What the task requires
Select from the data all lines with the word "that".
● ● ●
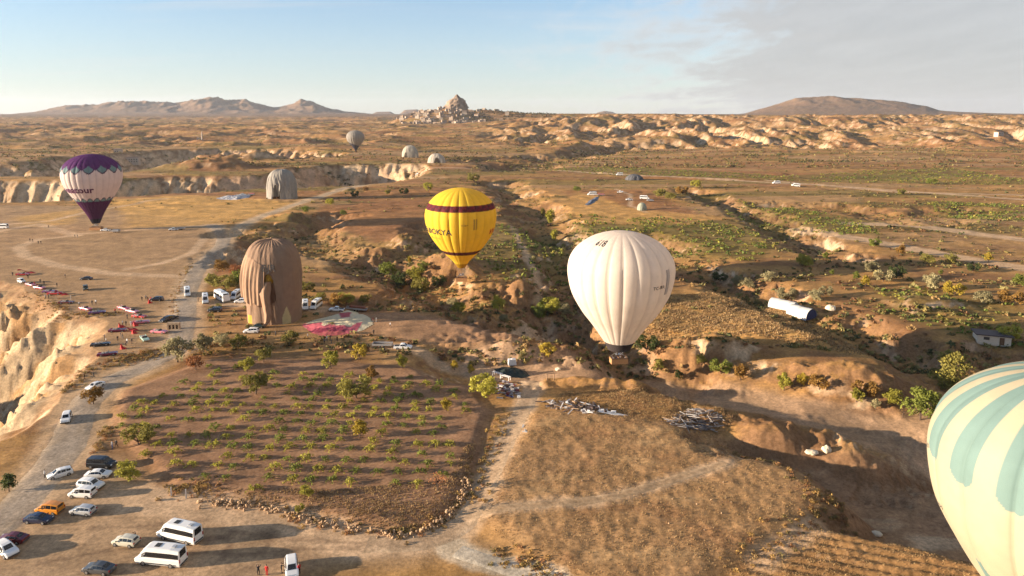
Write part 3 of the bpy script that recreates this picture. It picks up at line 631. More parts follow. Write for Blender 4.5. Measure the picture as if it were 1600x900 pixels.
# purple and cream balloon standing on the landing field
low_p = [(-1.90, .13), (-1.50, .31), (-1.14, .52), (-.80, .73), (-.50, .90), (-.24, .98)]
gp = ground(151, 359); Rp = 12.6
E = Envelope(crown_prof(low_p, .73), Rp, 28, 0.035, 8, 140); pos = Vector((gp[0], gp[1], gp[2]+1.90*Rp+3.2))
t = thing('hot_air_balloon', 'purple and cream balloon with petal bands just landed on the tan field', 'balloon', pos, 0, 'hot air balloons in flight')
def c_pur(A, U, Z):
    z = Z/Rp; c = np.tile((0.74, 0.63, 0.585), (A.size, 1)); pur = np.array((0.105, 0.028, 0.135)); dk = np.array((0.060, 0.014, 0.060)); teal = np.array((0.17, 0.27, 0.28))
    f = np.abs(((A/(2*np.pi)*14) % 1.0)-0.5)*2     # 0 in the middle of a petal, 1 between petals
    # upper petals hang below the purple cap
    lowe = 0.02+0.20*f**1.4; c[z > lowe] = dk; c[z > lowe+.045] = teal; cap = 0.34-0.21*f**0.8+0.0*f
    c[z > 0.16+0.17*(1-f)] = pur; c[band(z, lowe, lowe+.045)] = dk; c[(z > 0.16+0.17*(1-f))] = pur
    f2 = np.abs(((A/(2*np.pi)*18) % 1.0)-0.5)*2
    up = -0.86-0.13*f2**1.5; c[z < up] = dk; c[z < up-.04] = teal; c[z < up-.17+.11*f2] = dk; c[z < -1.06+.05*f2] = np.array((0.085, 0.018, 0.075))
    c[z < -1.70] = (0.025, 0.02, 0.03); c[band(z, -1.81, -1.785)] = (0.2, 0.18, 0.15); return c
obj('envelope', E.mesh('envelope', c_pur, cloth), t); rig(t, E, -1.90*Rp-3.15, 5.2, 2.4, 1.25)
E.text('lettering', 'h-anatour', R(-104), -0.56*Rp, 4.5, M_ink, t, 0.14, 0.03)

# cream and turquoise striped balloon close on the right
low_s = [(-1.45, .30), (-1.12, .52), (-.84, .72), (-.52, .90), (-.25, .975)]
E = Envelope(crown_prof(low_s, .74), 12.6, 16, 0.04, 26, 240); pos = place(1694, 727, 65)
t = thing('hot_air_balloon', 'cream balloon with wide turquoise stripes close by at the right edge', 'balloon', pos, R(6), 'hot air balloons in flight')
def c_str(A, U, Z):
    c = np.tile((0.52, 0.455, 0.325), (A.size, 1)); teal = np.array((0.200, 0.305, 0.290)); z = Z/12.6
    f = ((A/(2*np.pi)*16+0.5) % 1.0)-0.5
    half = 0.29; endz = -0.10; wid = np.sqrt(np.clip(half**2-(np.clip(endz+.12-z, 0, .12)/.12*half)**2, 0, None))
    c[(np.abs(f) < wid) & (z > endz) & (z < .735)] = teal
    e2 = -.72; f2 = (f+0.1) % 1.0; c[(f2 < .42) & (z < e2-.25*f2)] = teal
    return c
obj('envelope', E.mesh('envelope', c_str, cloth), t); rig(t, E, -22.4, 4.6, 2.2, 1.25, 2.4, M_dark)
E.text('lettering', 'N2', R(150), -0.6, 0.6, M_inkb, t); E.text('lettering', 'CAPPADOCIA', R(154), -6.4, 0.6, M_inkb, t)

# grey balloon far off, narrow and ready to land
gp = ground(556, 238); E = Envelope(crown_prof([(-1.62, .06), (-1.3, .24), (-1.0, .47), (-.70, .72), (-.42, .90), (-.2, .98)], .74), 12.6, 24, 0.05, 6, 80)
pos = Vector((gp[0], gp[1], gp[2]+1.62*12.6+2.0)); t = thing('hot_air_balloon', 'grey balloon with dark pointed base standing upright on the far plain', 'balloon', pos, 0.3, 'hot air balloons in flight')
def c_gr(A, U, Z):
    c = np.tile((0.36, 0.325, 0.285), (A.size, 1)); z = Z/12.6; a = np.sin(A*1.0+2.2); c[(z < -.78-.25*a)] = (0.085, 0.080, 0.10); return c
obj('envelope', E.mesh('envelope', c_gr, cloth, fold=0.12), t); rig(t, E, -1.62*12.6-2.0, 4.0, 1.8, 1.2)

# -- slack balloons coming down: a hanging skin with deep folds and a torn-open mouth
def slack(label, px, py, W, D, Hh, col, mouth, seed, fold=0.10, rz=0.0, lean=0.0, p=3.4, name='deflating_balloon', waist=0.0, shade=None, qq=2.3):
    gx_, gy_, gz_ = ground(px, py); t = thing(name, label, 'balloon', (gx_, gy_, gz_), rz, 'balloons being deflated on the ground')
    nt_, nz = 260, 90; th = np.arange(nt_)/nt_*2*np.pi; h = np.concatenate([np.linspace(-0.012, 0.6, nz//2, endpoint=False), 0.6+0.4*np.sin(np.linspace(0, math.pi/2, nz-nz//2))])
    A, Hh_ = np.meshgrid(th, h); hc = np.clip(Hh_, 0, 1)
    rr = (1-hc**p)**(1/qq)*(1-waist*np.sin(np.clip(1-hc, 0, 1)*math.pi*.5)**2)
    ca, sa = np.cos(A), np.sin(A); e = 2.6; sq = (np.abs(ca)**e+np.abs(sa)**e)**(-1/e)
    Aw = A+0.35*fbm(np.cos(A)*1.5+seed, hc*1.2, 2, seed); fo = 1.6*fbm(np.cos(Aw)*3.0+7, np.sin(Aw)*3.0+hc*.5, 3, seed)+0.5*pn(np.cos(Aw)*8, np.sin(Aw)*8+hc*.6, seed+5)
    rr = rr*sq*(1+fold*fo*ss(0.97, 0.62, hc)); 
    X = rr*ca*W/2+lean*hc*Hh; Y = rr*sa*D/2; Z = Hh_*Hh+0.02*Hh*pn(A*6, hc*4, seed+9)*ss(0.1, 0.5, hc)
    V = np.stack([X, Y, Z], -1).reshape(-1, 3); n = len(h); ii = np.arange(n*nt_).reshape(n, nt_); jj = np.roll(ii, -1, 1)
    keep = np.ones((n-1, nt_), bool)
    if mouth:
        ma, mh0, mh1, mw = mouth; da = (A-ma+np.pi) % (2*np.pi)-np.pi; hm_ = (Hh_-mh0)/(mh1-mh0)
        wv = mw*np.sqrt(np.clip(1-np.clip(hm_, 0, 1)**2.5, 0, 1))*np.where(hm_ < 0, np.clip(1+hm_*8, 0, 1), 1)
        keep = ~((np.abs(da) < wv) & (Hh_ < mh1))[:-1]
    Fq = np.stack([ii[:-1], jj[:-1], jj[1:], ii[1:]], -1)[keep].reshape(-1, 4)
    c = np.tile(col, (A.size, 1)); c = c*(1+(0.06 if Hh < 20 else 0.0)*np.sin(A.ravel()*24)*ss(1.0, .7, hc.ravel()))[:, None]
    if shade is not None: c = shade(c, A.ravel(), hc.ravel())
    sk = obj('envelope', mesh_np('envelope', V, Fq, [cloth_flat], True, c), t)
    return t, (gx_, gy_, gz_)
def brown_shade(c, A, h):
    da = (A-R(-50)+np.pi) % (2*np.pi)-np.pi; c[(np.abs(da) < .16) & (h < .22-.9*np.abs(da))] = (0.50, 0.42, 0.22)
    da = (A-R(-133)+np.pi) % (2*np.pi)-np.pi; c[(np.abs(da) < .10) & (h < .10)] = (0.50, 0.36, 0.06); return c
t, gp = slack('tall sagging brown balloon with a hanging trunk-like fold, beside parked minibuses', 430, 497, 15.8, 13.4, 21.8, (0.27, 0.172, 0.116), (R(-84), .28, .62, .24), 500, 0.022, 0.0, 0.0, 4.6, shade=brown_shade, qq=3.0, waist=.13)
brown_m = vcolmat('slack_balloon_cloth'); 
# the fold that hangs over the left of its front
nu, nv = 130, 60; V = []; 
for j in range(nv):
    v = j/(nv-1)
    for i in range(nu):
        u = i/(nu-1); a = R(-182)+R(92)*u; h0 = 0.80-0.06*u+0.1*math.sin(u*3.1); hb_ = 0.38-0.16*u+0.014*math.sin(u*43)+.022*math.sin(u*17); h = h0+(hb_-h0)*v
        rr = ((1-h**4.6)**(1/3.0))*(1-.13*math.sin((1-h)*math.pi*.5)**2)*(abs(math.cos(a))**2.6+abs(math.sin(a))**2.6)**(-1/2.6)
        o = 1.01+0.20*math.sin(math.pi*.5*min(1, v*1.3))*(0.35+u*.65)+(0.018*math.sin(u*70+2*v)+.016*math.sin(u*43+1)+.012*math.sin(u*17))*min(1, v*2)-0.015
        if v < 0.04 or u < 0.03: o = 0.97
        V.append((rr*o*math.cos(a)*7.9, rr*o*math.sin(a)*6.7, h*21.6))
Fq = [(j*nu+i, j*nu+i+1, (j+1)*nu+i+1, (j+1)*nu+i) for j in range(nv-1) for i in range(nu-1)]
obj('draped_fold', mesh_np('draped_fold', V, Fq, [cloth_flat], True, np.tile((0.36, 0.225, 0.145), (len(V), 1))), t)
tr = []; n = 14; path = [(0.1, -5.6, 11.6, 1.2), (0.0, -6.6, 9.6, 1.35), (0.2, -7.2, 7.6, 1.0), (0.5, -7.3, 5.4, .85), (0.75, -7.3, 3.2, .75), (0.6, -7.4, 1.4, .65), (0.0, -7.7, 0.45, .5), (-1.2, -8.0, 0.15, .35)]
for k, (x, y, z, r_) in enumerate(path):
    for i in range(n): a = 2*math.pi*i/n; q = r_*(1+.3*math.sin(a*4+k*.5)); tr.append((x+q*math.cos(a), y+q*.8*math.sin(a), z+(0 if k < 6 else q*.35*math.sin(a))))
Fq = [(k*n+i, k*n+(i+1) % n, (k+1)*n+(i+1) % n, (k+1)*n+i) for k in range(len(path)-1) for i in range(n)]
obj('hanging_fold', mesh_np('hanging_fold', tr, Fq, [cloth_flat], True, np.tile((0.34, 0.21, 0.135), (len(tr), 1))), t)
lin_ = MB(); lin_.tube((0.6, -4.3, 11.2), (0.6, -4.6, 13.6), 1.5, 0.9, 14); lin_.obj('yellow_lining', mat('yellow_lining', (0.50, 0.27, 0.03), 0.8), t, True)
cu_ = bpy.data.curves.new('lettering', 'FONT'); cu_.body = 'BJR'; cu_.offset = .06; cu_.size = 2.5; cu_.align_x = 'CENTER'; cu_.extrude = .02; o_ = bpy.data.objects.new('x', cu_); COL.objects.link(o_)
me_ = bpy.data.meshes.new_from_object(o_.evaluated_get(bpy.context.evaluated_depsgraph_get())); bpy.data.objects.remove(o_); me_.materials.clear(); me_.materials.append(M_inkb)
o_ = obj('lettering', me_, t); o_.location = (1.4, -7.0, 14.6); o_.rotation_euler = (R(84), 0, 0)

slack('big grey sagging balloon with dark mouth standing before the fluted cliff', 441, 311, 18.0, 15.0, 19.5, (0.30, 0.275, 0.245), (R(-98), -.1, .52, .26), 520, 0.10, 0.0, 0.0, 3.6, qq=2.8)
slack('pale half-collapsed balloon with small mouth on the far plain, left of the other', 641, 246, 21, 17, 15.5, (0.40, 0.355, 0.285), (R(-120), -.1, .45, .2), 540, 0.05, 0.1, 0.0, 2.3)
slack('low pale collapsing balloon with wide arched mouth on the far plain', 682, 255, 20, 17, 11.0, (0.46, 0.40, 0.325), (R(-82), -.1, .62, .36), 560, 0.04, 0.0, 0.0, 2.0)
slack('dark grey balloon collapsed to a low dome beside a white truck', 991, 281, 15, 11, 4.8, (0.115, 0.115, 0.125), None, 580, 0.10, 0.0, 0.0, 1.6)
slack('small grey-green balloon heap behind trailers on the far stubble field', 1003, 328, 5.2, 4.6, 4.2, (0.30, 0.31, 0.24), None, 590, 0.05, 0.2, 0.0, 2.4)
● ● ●
Answer
Write part 3 of the bpy script that recreates this picture. It picks up at line 631. More parts follow. Write for Blender 4.5. Measure the picture as if it were 1600x900 pixels.
# the fold that hangs over the left of its front